Cecil Roy plays the sound—I will not call it a voice—of the creature who draws the narrator to the fourble board. She was dubbed The Girl of a Thousand Voices, but I re-brand her in my head as The Girl of the Unique and Horrifying Sound. If you’re a radio buff, this is a signature performance that you live for, that you replay, that thrills you that it can be revisited, though you would be wise to save that for special occasions.
The narrator is not killed, at least not so far as we think of standard death.
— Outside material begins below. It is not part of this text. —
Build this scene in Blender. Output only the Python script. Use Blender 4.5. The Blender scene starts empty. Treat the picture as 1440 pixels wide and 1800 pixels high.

But something will happen to his mind, something which won’t stop him from talking to us, as he has been all along, as he has been drinking his beer, waiting for his wife to join him from “somewhere else in the house.” What has played out is a kind of psychical, mental raping from the subterranea of Hollow Earth, and a wonderful play on temporality, as the past that had been recounted, in tones of well-meant friendship, becomes the ultimate nightmare of domesticity, with implications that begin to open up to us as the program comes to a close, leaving us to deal with someone else’s nightmare made real.
That they don’t think it’s a nightmare makes it all the more tortured and evil, so far as what this presence, this “wife,” has wrought upon having come home, as it were, that night. Chappell signs off, as he always did, “And so, until next week, at this same time, I am quietly yours, Ernest Chappell.” And it’s like, are you? Are you Ernest Chappell at all? Or are you that which is possessed by some plutonic demon? What, even, is the radio, or the computer screen where the clicked link has brought us to a place that questions our very concept of safety? What is not a potential portal? And what radio program signifies delicious terror more than this one?